The second issue voters will be deciding on is a proposal by the rightwing Swiss People’s Party to let citizens - instead of parliament - elect the seven-member cabinet.

Supporters argue the reform would boost the country’s system of direct democracy.

However, opponents – all other major parties as well as the cabinet – say Switzerland’s political stability would be in jeopardy if candidates, notably ministers seeking re-election at the end of their four-year term, have to run expensive and time consuming campaigns.

It is the third time in modern Swiss history that a party is seeking a fundamental change to the system by having the people elect the cabinet directly. A previous attempt by the centre-left Social Democratic Party was voted down in 1942.

The latest move was given fresh impetus by parliament’s refusal to confirm People’s Party strongman Christoph Blocher as justice minister in 2007.

The People’s Party is waging a lonely battle for its initiative on cabinet elections, but several Social Democrats, including a former cabinet minister, are publicly supporting the proposal.
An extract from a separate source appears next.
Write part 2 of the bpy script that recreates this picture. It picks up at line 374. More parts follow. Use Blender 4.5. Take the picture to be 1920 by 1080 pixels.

According to the polls, voters are expected to overwhelmingly reject the proposal.

The political campaigns in the run-up to Sunday have been rather low-key and remarkably unemotional. They have rarely made the headlines in the media.

Turnout is expected to be average, around 40 per cent.

Issues at stake

Voters have the final say on two issues:

Key elements of the latest amendment of the asylum law approved by parliament and implemented in a fast-track procedure.

A proposal to overhaul the election procedure of the cabinet. Government members would no longer be chosen by parliament, but in a nationwide election.

At the same time, elections and votes on a variety of issues will take place at cantonal and local level.